The other thing I miss is teaching teachers. I really did enjoy teaching world language teachers, but as I told my student teacher supervisor, I'm not interested in returning to higher education. I already know it's not a good fit for me, and I've finally found a job that I love. So hopefully I will be able to mentor world language teachers in an unofficial capacity at some point when things have settled down a little.

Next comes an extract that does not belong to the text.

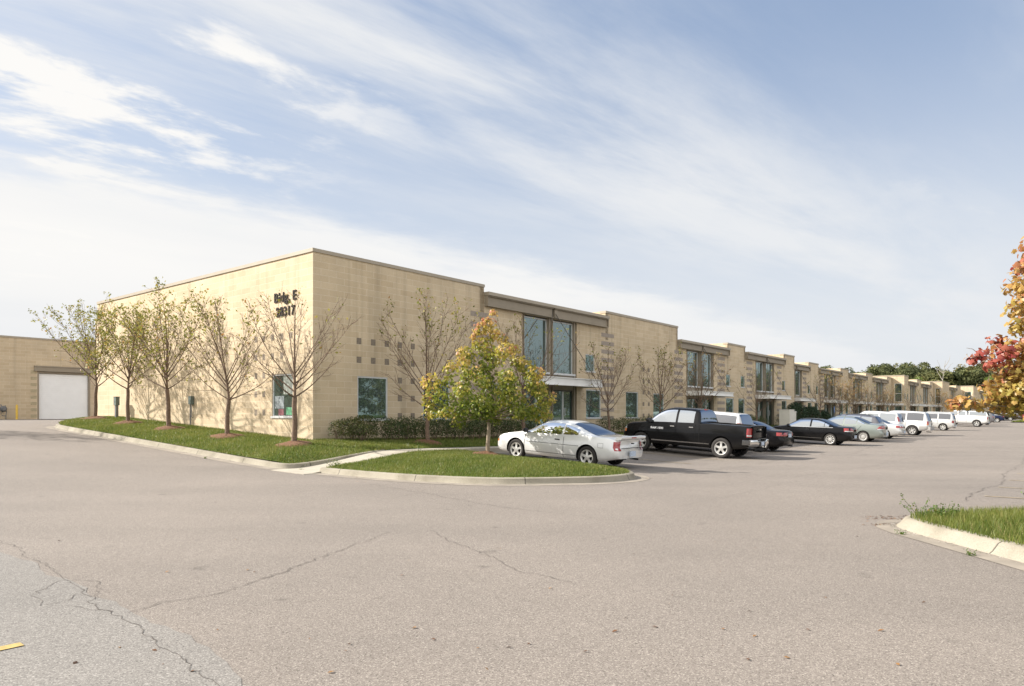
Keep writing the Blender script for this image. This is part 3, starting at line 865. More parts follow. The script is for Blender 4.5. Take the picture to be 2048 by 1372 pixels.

Final thoughts on teacher recruitment and retention: While I didn't choose my career path with the intention of teaching high school, it's actually one that I would recommend, for a few reasons.  First, I love knowing my content area so well. When I first started teaching, I was reasonably proficient in Spanish, but still made a lot of mistakes that me cringe when I see them now. Going through a master's program in literature and a PhD program in linguistics has given me enough time in the language that I have a deep understanding of its structures and a broad knowledge of its literature. Second (and I think a big selling point), while I was doing all of this study, I was working as a TA, so I was getting teaching experience in a fairly structured environment. I was also getting paid a small stipend, and most importantly, getting all of my tuition paid for. If I had started teaching high school after graduating with my PhD, I would currently be making more than I would have if I'd gotten tenure at my university. And I have no student debt. So I would advise future teachers to go to graduate school FIRST, with a teaching assistantship or some other form of financial support (not on your own dime), and get as much education as you can while someone else is paying for it (and before you know the feeling of having a regular paycheck). You will have some years of lost wages, sure, but you won't be saddled with a huge student loan burden wondering if you'll ever be able to pay it all back. Since I didn't have a "real" job with a real paycheck until I turned 30, I didn't mind making $10,000-$12,000/year for 8 years while I was in graduate school. And I love not owing $50,000-$100,000 for the fantastic education that I received.